India Food and Drink
Indian food is world-renowned for its tantalising flavours, spiciness and enormous variety. Many of the spices we now take for granted – pepper, cardamom and turmeric – hail from India’s plains and jungles. The flavour of each Indian dish is a carefully judged balance of herbs, seasonings and spices, and each cook carefully maintains their own recipe for garam masala– literally ‘hot mix’.
Rice is the foundation stone of Indian cooking, but you’ll also find many kinds of bread, from light, flat chapattis to fat, roasted naan. As often as not, Indian meals are served as thalis, with rice, sabzi (vegetables), soups, and side orders, all served on a single plate.
The north of India specialises in meaty stews and kebabs, while the south favours highly spiced vegetarian curries and dosas (rice-flour pancakes). India’s finest seafood can be found in Bengal and the beaches of Goa and Kerala.
Specialities
Dhal: Lentils; there are dozens of varieties and they come stewed, fried or ground up into flour as an essential ingredient for pastries and fritters.

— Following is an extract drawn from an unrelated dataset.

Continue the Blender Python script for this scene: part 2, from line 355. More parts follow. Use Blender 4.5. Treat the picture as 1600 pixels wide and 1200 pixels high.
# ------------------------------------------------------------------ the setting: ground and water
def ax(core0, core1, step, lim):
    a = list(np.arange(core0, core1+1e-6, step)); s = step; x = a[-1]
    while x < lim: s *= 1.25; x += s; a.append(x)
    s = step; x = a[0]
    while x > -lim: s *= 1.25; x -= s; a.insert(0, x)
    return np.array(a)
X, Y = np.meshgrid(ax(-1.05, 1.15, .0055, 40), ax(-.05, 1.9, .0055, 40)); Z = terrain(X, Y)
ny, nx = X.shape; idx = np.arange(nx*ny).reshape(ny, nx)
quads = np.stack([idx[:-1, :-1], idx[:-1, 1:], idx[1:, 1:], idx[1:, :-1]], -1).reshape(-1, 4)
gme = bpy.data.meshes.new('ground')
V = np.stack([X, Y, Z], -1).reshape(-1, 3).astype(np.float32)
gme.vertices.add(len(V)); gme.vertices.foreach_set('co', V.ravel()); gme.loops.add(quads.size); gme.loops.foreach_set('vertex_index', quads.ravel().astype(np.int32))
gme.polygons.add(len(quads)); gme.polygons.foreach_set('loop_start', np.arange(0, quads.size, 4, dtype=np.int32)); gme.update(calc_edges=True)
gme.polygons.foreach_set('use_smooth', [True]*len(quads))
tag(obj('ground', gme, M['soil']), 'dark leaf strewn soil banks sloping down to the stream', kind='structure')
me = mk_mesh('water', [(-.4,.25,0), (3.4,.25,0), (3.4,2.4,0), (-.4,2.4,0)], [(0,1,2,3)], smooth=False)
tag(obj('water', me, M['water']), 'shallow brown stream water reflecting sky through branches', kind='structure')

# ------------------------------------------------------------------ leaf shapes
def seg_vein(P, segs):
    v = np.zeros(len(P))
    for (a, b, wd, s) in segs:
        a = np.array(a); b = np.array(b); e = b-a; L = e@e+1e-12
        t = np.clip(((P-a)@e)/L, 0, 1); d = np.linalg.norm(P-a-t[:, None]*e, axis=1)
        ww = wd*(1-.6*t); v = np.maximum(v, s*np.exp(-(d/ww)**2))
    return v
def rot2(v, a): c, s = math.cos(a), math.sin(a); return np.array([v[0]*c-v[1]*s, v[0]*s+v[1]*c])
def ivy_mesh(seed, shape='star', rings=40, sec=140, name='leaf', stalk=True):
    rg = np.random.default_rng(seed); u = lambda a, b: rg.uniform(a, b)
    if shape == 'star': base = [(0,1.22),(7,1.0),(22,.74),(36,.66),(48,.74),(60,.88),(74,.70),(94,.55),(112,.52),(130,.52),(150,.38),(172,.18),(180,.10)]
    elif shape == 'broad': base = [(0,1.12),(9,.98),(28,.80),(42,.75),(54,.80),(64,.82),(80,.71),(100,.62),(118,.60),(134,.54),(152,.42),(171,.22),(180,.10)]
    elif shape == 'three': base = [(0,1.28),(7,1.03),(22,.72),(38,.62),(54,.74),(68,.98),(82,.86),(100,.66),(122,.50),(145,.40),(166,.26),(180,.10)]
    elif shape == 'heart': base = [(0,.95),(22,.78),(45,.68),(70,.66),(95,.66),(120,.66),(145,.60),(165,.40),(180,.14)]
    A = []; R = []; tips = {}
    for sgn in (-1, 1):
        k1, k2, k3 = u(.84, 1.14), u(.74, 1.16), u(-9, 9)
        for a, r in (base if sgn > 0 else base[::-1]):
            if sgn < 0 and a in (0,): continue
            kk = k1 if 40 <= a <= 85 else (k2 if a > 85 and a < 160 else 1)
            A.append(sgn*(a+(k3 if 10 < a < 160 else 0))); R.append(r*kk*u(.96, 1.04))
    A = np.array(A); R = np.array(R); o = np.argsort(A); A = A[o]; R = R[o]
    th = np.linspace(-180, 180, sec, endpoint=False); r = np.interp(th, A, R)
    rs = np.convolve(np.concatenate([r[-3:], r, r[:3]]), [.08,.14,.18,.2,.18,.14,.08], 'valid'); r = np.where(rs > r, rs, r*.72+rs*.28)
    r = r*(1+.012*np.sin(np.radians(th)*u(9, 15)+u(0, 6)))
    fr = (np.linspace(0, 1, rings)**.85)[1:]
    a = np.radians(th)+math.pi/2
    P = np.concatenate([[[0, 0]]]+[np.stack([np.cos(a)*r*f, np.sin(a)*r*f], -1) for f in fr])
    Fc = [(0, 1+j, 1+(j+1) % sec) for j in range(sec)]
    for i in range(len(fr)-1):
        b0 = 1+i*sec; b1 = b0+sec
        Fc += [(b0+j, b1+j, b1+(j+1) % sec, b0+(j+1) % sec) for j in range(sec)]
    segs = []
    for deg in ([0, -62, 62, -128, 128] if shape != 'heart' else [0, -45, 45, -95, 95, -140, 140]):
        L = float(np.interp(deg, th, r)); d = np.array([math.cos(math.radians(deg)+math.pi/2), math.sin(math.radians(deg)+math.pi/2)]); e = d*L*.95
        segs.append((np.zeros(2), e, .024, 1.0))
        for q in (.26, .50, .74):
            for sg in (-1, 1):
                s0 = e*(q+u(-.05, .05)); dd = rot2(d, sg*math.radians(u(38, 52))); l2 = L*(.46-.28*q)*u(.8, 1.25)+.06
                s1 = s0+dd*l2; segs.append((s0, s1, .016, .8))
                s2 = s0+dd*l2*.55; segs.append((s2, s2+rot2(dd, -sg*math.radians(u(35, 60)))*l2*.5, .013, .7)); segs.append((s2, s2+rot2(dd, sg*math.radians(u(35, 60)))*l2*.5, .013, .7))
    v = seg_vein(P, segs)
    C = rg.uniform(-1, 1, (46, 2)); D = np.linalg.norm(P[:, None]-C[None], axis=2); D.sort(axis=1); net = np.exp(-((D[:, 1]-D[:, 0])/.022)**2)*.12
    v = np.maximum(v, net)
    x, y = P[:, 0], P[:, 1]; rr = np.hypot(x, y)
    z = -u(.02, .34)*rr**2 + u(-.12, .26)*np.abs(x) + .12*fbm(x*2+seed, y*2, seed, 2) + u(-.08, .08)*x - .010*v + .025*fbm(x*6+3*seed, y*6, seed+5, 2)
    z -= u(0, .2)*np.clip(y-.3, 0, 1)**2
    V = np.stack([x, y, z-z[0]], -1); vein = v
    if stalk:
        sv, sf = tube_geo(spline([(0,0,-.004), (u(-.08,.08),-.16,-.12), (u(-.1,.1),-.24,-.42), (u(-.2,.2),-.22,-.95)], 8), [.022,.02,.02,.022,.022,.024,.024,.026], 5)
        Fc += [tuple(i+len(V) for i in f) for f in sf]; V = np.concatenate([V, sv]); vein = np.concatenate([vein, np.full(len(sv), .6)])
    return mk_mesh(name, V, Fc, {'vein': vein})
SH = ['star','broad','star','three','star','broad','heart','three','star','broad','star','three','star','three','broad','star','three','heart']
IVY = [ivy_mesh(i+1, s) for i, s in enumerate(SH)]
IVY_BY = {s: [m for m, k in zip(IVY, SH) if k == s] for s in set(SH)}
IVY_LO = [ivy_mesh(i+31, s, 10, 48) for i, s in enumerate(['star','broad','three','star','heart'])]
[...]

Pakora: Deep-fried vegetables in lentil-flour batter, a favourite portable snack.
Samosa: Triangular pastry parcels, usually stuffed with potato, onion, peas and sometimes meat.
Thali: A platter of rice, chapattis, vegetable curries, meat dishes and more; in many parts of India, this is a just described a ‘meal’.
Naan: India’s favourite bread, cooked in the tandoor (clay oven).
Tandoori chicken: A Punjabi speciality, spiced chicken marinated in yoghurt, cooked in the tandoor.
Paneer: Soft Indian curd cheese cooked in sauces or spiced and grilled.
Jalebi: Deep-fried batter in sweet syrup, poured out in a nest of orange squiggles.
Dosa: A pancake made from fermented rice-flour batter, serve with curry dips or stuffed with vegetables curry, originally from the south.
Chai: Sweet, strong Indian tea, best sampled from roadside chai-wallahs.
Kingfisher: India’s most popular lager.
Things to know
Bottled water is recommended for visitors but make sure the bottles are properly sealed. Alcohol is mainly served at mid- and upper-range restaurants in the larger towns and cities known as “resto-bars”; in budget eateries, it's usually only found at non-vegetarian restaurants which have a liquor licence. Bars on the lower end of the scale are generally male and seedy.
As of April 2017, alcoholic beverages may no longer be sold within a radius of 500m of national roads. However, this does not apply within city limits.
Tipping
10 to 15% is usual in restaurants that impose no service fee; optional where service fee is added to bill.
Drinking age
18-25 (depending on the state) and is also illegal in some states.